Pemikiran tentang pelarangan sistem bunga sebenarnya bukan saja merupakan tesis yang berkembang akhir-akhir ini. Beberapa filosuf Yunani dan Romawi juga memiliki pandangan yang sama tentang sistem bunga. Pada masa Genucia tahun 342 SM, sistem bunga secara tegas tidak diperbolehkan. Sementara itu, Plato dan Aristoteles mengecam praktek bunga dengan alasan penyebab perpecahan masyakat, alat golongan kaya mengeksploitasi si miskin. Menurut mereka, uang hanyalah berfungsi sebagai alat tukar dan bukannya alat penghasil bunga. Filosuf Cato memberikan ilustrasi tentang hukum yang diterapkan pada masanya. Pada masa itu, pencuri itu dikenakan denda atau hukuman dua kali lipat, sedangkan pemakan bunga dihukum/didenda empat kali lipat. Hal ini menggambarkan betapa peradaban masyarakat saat itu memandang sistem bunga sebagai suatu sistem yang sangat berbahaya, sehingga untuk itu perlu dikenakan hukuman yang lebih berat daripada mencuri. Hal ini didasari oleh pemikiran bahwa tindakan pencurian mungkin hanya dirasakan akibatnya oleh orang yang haknya terambil, sementara pemungutan bunga akan menimbulkan ekses yang lebih luas.
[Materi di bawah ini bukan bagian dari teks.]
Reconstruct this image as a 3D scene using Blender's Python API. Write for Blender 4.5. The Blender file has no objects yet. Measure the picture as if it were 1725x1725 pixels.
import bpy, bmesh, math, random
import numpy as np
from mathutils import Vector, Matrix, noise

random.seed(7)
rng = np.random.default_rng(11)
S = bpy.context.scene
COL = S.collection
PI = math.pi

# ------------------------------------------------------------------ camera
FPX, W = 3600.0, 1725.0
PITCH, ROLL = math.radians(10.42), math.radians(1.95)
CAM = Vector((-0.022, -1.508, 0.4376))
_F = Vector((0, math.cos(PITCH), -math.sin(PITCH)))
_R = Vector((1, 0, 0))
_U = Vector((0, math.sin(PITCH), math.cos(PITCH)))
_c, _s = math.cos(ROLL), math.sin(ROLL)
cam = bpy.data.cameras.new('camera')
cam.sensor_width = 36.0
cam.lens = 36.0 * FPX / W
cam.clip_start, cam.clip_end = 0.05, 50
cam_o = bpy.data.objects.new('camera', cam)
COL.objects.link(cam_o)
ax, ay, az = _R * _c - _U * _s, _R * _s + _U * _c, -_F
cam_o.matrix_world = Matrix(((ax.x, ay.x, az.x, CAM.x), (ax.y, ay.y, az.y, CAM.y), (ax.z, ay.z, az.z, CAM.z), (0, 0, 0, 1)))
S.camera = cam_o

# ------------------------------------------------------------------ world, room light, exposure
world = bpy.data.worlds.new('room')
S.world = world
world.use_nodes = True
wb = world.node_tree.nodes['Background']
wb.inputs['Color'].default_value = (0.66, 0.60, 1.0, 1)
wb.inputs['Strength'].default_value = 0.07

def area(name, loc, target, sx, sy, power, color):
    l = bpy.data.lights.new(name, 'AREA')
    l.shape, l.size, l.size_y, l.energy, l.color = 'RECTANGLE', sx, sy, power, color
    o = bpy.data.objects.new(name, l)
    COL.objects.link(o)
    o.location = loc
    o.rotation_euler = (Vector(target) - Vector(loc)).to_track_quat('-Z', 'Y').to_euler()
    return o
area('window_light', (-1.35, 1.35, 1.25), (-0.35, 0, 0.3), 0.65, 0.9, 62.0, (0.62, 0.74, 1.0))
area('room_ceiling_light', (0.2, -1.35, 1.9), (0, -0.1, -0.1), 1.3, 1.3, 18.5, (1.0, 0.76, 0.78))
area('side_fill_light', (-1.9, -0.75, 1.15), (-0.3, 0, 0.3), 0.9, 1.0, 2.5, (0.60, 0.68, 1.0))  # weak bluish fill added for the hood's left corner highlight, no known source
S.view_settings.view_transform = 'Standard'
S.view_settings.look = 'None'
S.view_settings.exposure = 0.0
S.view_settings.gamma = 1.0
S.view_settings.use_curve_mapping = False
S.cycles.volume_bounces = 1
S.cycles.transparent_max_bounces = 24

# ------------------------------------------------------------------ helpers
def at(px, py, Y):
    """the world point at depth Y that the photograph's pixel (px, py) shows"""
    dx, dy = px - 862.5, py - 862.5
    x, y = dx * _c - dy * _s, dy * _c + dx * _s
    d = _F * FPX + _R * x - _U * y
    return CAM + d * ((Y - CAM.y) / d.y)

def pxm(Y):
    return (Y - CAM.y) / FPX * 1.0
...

Pemaparan di atas menunjukkan bahwa nilai-nilai yang dibawa oleh sistem perbankan Islam sangat universal dan diakui oleh beberapa agama dan pemikir besar dunia. Pertanyaan selanjutnya adalah kenapa pada kenyataannya, justru umat Islam cenderung menafikan hal ini. Jawabannya sederhana saja, mungkin mereka belum tahu.